> **PROVIDED DATA**:
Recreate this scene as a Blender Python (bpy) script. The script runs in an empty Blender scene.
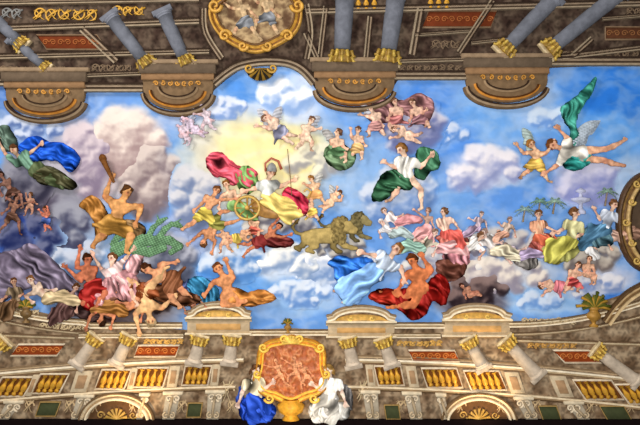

* * *

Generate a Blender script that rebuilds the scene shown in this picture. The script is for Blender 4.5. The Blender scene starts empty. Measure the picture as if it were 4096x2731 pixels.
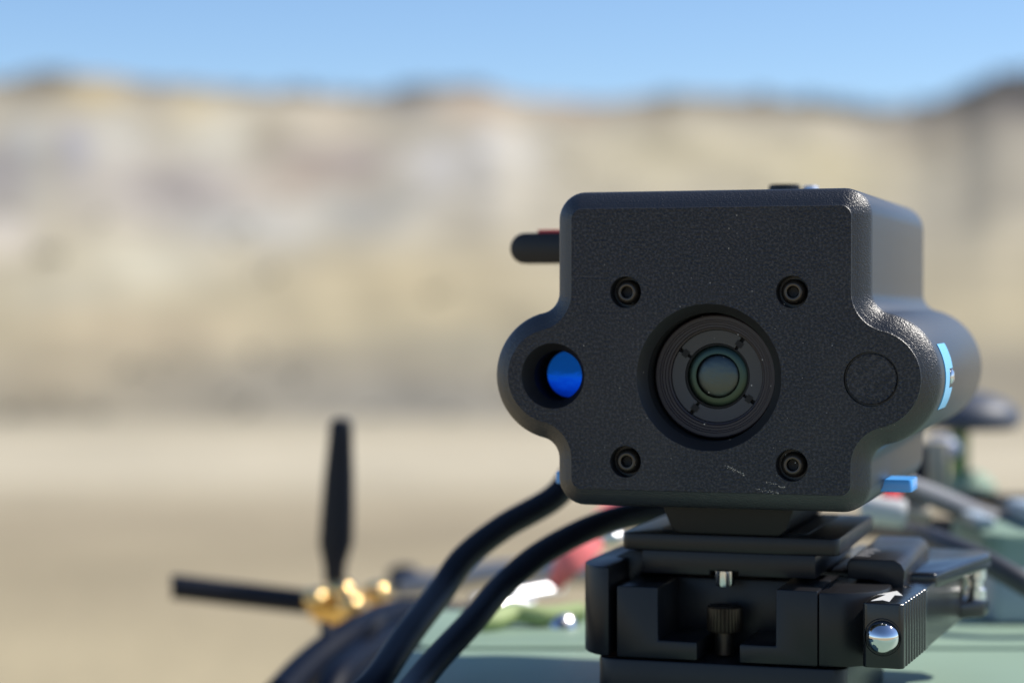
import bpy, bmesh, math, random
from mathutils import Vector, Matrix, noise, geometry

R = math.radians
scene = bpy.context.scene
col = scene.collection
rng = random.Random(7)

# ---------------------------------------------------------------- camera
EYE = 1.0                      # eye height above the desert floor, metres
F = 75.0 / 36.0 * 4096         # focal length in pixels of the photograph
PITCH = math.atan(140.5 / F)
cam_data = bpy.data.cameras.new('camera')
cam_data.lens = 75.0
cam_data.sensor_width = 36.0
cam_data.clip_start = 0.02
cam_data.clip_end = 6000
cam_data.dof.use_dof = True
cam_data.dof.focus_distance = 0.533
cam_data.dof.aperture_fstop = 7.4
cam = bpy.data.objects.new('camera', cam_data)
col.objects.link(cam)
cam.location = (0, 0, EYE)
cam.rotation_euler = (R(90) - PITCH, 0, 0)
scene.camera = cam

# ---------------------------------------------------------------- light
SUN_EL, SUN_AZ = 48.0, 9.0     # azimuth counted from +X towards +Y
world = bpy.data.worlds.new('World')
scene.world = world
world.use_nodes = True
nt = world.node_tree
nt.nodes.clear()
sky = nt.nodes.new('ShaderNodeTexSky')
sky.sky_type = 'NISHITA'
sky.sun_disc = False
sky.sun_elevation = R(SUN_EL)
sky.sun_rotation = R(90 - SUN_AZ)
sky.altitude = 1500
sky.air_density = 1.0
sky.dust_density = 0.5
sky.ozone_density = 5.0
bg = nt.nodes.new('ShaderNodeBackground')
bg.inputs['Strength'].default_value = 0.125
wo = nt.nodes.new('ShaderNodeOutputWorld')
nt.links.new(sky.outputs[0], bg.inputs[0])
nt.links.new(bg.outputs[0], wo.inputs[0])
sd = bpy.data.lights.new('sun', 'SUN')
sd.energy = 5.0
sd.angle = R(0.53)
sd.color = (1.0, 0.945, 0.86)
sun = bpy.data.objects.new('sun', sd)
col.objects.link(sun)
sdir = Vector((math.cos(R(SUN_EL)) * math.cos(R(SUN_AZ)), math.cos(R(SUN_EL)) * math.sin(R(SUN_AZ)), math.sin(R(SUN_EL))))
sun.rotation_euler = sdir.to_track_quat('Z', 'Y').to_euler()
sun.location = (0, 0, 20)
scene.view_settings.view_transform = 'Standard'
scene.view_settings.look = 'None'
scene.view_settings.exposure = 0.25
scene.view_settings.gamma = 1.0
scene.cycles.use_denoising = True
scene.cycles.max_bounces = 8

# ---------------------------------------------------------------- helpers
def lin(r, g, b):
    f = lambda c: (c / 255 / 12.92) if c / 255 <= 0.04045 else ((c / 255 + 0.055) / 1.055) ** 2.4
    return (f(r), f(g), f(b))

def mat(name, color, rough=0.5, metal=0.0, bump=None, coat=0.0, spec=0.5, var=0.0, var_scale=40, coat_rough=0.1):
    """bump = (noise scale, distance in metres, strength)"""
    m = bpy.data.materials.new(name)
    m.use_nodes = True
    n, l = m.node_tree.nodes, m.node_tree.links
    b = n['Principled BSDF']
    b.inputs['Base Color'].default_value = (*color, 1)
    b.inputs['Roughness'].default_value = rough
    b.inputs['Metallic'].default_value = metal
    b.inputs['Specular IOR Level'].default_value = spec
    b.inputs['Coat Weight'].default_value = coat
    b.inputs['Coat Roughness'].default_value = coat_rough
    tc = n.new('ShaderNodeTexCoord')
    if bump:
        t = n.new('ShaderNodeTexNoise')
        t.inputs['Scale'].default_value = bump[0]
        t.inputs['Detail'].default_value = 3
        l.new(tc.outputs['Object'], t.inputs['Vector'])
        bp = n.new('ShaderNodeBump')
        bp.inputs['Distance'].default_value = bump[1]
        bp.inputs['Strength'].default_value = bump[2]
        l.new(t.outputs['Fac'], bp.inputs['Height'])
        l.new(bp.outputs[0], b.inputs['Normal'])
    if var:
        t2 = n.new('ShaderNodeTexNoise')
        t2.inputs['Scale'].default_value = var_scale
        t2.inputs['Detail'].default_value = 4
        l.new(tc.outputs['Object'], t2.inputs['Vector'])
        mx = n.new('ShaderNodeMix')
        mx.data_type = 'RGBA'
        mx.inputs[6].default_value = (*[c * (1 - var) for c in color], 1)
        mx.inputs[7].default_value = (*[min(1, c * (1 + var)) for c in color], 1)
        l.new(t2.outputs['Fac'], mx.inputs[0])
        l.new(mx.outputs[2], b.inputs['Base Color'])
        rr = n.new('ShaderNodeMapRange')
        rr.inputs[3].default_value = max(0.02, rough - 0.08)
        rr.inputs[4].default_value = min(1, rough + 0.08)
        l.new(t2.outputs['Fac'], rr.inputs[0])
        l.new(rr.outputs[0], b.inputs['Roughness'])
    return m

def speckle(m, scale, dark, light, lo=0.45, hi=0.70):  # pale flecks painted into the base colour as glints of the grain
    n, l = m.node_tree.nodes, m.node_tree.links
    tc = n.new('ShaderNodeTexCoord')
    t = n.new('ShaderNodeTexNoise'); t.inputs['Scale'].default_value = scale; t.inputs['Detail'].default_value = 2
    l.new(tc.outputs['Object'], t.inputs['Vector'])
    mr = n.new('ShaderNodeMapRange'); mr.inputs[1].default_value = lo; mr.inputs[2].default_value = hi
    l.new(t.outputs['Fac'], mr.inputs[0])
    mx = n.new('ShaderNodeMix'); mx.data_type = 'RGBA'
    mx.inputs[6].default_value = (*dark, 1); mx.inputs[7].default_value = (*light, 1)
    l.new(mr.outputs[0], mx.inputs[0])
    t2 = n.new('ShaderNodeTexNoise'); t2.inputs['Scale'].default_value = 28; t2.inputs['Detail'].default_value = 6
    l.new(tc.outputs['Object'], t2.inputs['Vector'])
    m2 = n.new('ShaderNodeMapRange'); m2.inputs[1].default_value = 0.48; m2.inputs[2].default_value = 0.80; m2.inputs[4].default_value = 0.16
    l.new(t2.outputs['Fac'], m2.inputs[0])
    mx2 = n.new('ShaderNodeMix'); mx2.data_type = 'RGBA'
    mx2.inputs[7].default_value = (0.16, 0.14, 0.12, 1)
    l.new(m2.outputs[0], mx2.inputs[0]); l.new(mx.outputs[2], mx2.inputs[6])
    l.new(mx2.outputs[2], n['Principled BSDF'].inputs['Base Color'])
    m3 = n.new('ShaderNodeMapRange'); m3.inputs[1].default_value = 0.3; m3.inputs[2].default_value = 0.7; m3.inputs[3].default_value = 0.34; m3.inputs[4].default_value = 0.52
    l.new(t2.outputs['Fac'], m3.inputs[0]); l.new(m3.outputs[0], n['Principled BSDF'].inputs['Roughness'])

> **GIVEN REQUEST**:
Your copy should hold only the lines from the one containing "Generate a Blender" through the one containing "rng = random.Random(7)", word for word, with no pictures.

> **SOLUTION TO THIS EXERCISE**:
Generate a Blender script that rebuilds the scene shown in this picture. The script is for Blender 4.5. The Blender scene starts empty. Measure the picture as if it were 4096x2731 pixels.
import bpy, bmesh, math, random
from mathutils import Vector, Matrix, noise, geometry

R = math.radians
scene = bpy.context.scene
col = scene.collection
rng = random.Random(7)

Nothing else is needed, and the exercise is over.